Short exercise
Transcribe the records below exactly, from their first line through the line containing "mb.build('slats', M['shutter'], sh)". Omit every line after it.

Data provided

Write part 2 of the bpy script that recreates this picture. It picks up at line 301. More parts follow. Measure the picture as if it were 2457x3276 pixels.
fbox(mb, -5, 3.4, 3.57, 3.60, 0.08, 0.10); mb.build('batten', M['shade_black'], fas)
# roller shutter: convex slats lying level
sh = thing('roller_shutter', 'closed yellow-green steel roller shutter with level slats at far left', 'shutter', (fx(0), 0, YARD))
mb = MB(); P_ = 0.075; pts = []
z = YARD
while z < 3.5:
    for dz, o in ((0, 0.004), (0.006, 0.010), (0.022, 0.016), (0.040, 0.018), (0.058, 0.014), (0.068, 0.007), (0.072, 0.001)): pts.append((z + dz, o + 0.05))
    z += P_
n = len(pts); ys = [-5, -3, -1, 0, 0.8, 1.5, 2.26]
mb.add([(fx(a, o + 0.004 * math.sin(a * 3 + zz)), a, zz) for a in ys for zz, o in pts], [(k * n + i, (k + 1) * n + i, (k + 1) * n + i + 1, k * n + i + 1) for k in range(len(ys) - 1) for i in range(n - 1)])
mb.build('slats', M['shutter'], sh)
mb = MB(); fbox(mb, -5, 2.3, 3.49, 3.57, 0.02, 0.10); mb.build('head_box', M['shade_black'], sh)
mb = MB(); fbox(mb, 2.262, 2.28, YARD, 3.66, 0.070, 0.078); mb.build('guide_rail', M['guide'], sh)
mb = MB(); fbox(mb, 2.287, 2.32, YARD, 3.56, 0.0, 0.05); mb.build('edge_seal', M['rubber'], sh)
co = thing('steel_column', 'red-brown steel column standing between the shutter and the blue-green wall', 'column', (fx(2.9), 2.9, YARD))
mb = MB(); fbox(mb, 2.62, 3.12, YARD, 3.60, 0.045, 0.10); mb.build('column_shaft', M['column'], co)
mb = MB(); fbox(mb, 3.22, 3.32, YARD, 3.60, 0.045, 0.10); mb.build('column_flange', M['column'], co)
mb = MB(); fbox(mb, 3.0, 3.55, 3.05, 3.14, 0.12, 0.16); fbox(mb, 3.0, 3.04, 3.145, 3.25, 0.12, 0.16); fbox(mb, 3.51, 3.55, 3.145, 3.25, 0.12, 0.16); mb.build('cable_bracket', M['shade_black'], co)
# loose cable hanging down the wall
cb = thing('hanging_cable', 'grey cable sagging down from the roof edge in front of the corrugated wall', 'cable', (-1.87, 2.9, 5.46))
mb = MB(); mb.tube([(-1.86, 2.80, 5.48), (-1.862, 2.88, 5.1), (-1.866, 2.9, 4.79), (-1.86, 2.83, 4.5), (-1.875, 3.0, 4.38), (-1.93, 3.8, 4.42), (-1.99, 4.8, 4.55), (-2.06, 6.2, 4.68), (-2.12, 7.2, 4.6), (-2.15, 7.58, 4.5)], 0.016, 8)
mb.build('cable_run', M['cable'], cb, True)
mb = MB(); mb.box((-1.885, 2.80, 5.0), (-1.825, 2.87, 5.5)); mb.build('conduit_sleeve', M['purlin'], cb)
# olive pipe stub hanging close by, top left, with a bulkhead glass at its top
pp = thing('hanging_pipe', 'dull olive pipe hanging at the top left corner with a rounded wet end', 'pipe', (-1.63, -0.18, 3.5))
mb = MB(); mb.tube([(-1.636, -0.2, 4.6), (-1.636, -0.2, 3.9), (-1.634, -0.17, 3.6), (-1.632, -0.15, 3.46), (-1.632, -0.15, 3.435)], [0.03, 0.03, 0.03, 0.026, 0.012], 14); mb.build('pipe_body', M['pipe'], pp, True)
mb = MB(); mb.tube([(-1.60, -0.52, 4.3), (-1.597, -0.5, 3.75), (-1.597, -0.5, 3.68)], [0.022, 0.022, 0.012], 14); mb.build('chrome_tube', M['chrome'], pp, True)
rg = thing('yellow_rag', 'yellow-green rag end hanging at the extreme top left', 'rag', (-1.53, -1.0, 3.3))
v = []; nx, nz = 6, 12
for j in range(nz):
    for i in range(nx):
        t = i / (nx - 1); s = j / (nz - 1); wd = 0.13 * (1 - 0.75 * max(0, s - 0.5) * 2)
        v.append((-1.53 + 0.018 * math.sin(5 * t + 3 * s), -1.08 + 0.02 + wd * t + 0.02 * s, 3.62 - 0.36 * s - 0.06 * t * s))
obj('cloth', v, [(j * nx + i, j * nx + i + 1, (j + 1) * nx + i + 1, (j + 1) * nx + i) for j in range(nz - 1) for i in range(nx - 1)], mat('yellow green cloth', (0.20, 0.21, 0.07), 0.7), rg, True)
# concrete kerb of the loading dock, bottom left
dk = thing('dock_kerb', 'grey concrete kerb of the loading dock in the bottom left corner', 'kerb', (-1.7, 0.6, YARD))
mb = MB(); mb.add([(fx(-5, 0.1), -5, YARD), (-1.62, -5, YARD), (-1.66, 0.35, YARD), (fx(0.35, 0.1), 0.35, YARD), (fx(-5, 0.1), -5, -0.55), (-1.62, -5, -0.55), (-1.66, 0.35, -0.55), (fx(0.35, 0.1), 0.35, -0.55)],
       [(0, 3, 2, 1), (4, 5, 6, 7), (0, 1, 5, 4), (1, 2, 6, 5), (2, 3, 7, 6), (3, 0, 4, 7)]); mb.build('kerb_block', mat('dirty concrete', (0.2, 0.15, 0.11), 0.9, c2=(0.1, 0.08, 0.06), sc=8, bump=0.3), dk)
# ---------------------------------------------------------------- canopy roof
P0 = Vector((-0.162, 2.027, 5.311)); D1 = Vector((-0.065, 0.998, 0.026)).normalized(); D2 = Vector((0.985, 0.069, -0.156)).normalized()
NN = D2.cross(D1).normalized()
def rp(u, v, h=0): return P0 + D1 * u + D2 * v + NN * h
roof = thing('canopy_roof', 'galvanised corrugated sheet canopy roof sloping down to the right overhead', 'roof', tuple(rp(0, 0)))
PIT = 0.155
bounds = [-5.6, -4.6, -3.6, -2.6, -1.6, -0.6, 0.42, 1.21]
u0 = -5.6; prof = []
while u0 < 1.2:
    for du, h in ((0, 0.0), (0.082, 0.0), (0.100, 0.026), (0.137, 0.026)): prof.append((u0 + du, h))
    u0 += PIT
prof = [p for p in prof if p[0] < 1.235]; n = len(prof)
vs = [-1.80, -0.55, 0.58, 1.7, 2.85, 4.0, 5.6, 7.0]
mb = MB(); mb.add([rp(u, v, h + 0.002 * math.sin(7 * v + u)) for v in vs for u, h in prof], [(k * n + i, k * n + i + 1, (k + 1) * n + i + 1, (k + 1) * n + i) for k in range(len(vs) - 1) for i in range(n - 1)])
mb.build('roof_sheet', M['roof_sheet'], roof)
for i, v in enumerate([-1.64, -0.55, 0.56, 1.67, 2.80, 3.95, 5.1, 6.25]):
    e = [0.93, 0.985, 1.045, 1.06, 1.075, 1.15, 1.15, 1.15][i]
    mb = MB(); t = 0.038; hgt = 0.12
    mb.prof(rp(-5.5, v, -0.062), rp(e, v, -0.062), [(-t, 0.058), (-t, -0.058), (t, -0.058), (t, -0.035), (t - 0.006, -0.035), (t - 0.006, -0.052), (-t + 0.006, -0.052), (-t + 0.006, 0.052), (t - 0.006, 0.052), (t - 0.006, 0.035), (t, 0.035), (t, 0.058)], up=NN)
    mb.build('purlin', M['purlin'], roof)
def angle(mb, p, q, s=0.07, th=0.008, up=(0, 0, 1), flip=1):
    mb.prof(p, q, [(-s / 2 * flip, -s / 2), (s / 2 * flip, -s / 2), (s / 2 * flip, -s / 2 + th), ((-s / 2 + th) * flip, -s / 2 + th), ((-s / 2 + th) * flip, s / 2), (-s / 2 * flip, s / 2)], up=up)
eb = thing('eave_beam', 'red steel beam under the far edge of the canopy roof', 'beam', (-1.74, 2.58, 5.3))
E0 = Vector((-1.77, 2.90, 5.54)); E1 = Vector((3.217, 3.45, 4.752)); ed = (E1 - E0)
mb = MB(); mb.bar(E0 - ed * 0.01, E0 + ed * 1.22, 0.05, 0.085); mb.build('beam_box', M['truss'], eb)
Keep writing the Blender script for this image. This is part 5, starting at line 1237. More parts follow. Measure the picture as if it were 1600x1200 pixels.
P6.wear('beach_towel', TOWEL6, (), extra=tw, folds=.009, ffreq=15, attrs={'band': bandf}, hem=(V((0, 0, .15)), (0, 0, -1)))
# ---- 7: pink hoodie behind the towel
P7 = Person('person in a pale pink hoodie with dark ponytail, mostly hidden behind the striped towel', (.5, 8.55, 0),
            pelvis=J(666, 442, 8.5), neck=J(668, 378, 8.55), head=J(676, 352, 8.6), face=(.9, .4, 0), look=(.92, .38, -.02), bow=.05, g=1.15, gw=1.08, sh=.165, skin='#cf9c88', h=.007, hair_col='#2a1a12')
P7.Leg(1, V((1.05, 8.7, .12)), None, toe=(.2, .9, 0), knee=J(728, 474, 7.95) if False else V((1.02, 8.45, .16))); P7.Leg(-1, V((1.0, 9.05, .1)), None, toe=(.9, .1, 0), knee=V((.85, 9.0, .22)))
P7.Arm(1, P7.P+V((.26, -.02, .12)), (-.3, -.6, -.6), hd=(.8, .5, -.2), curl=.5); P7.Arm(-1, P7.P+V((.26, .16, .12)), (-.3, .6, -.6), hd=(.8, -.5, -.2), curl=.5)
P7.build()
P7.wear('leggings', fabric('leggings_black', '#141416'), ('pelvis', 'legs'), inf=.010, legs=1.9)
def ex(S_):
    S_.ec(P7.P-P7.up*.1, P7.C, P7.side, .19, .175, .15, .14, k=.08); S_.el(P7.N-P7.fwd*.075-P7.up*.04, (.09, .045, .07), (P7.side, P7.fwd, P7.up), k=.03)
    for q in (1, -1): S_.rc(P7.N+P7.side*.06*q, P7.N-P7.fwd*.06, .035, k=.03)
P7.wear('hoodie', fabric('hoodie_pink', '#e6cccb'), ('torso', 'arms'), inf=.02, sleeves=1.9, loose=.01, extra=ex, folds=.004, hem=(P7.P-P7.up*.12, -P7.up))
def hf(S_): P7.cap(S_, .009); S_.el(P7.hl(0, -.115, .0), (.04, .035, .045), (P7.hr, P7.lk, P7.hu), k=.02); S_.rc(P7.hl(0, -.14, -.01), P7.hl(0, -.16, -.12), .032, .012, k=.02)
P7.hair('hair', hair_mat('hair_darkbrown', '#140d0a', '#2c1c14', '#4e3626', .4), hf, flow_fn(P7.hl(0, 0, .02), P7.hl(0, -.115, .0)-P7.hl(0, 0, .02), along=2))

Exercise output
Write part 2 of the bpy script that recreates this picture. It picks up at line 301. More parts follow. Measure the picture as if it were 2457x3276 pixels.
fbox(mb, -5, 3.4, 3.57, 3.60, 0.08, 0.10); mb.build('batten', M['shade_black'], fas)
# roller shutter: convex slats lying level
sh = thing('roller_shutter', 'closed yellow-green steel roller shutter with level slats at far left', 'shutter', (fx(0), 0, YARD))
mb = MB(); P_ = 0.075; pts = []
z = YARD
while z < 3.5:
    for dz, o in ((0, 0.004), (0.006, 0.010), (0.022, 0.016), (0.040, 0.018), (0.058, 0.014), (0.068, 0.007), (0.072, 0.001)): pts.append((z + dz, o + 0.05))
    z += P_
n = len(pts); ys = [-5, -3, -1, 0, 0.8, 1.5, 2.26]
mb.add([(fx(a, o + 0.004 * math.sin(a * 3 + zz)), a, zz) for a in ys for zz, o in pts], [(k * n + i, (k + 1) * n + i, (k + 1) * n + i + 1, k * n + i + 1) for k in range(len(ys) - 1) for i in range(n - 1)])
mb.build('slats', M['shutter'], sh)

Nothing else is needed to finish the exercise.